Though Einstein was not an only child, he was fairly solitary by nature and independent, a trait that was encouraged by his parents’ habit of encouraging self-reliance in their children at a very early age. Albert, for instance, was only three or four when he was given the responsibility of running errands, alone in the busy streets of Munich.17 The Einsteins encouraged their children to develop their own reading, and while studying math at school, Albert was discovering Kant and Darwin for himself at home – very advanced for a child.18 This did, however, help transform him from being a quiet child into a much more ‘difficult’ and rebellious adolescent. His character was only part of the problem here. He hated the autocratic approach used in his school, as he hated the autocratic side of Germany in general. This showed itself politically, in Germany as in Vienna, in a crude nationalism and a vicious anti-Semitism. Uncomfortable in such a psychological climate, Einstein argued incessantly with his fellow pupils and teachers, to the point where he was expelled, though he was thinking of leaving anyway. Aged sixteen he moved with his parents to Milan, attended university in Zurich at nineteen, though later he found a job as a patent officer in Bern. And so, half educated and half-in and half-out of academic life, he began in 1901 to publish scientific papers. His first, on the nature of liquid surfaces, was, in the words of one expert, ‘just plain wrong.’ More papers followed in 1903 and 1904. They were interesting but still lacked something – Einstein did not, after all, have access to the latest scientific literature and either repeated or misunderstood other people’s work. However, one of his specialities was statistical techniques, which stood him in good stead later on. More important, the fact that he was out of the mainstream of science may have helped his originality, which flourished unexpectedly in 1905. One says unexpectedly, so far as Einstein was concerned, but in fact, at the end of the nineteenth century many other mathematicians and physicists – Ludwig Boltzmann, Ernst Mach, and Jules-Henri Poincaré among them – were inclining towards something similar. Relativity, when it came, both was and was not a total surprise.19

Einstein’s three great papers of that marvellous year were published in March, on quantum theory, in May, on Brownian motion, and in June, on the special theory of relativity.

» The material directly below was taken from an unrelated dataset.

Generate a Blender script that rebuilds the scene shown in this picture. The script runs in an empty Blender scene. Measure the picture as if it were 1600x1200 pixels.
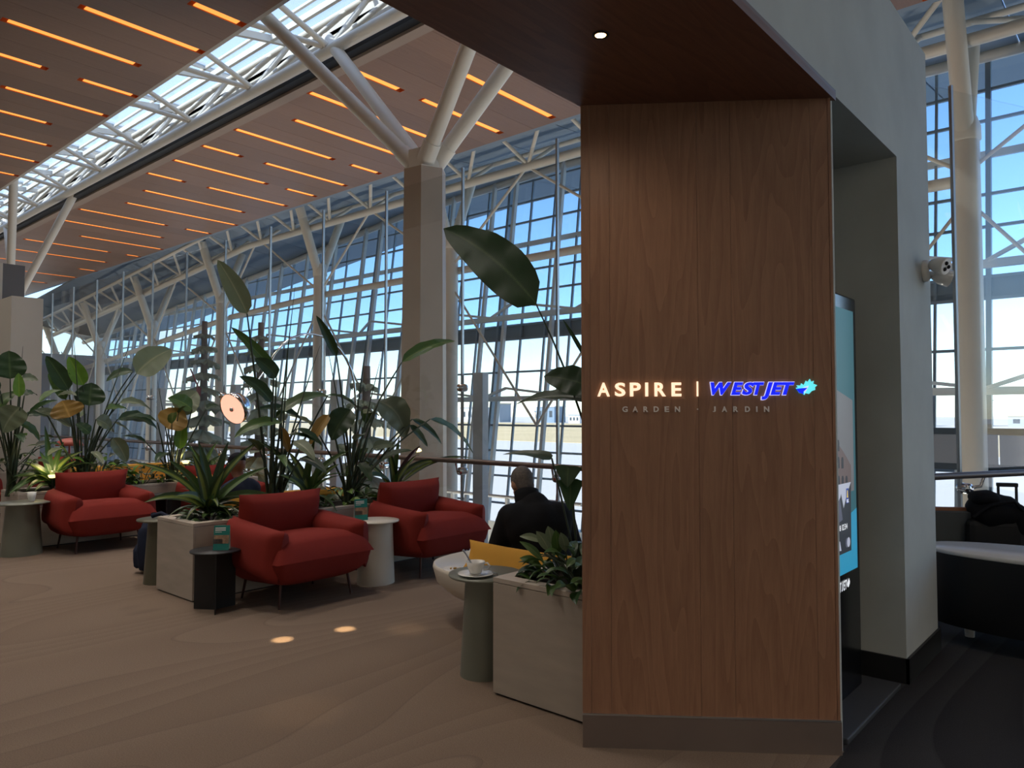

Quantum physics, as we have seen, was itself new, the brainchild of the German physicist Max Planck. Planck argued that light is a form of electromagnetic radiation, made up of small packets or bundles – what he called quanta. Though his original paper caused little stir when it was read to the Berlin Physics Society in December 1900, other scientists soon realised that Planck must be right: his idea explained so much, including the observation that the chemical world is made up of discrete units – the elements. Discrete elements implied fundamental units of matter that were themselves discrete. Einstein paid Planck the compliment of thinking through other implications of his theory, and came to agree that light really does exist in discrete units – photons. One of the reasons why scientists other than Einstein had difficulty accepting this idea of quanta was that for years experiments had shown that light possesses the qualities of a wave. In the first of his papers Einstein, showing early the openness of mind for which physics would become celebrated as the decades passed, therefore made the hitherto unthinkable suggestion that light was both, a wave at some times and a particle at others. This idea took some time to be accepted, or even understood, except among physicists, who realised that Einstein’s insight fitted the available facts. In time the wave-particle duality, as it became known, formed the basis of quantum mechanics in the 1920s. (If you are confused by this, and have difficulty visualising something that is both a particle and a wave, you are in good company. We are dealing here with qualities that are essentially mathematical, and all visual analogies will be inadequate. Niels Bohr, arguably one of the century’s top two physicists, said that anyone who wasn’t made ‘dizzy’ by the very idea of what later physicists called ‘quantum weirdness’ had lost the plot.)